Nginx: Redirect everything except the home page

Recently I moved this blog to philipjohn.blog, making philipjohn.me.uk a sort of “homepage” pointing to my various online presences.

Previously, my blog was at philipjohn.me.uk so as well as changing the URL (which was made easy by WP-CLI) I need to redirect all philipjohn.me.uk URLs to philipjohn.blog.

However, I wanted the root of philipjohn.me.uk to show a special page, not redirect to philipjohn.blog.

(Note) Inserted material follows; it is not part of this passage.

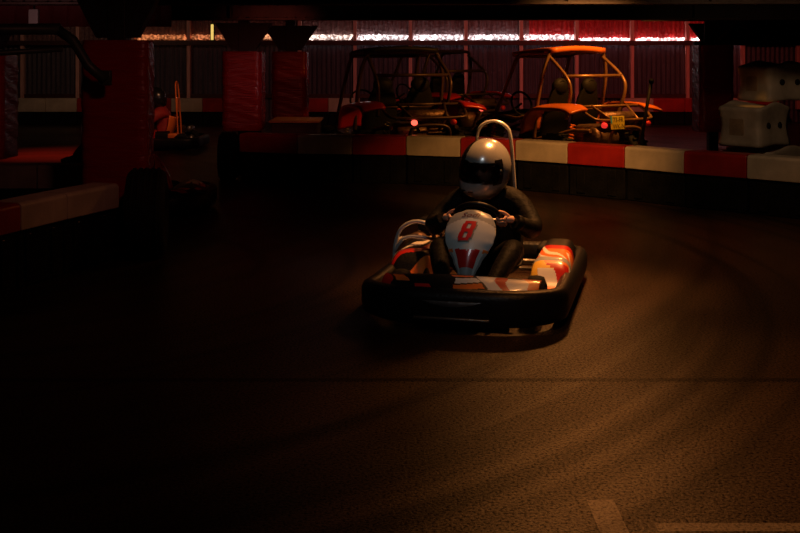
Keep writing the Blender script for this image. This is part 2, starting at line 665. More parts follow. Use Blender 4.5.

After much Googling and some help from Nicola Heald I finally had a working Nginx config:


server { listen 80; listen [::]:80; server_name philipjohn.me.uk; root /var/www/philipjohn.me.uk/www/; index index.html; location = /index.html { try_files $uri $uri/ =404; } location ~ ^/.+$ { return 301 http://philipjohn.blog$request_uri; } }

They key bits are the two location blocks. The first uses location = /index.html because Nginx interally redirects requests for the root into an index file, according to the index directive.

That first location block has the effect of telling Nginx to look inside the root folder for the index.html, or return a 404.

The second location block only then gets called if the request is not for the root index.html file. This block simply grabs the request string and passes it onto philipjohn.blog.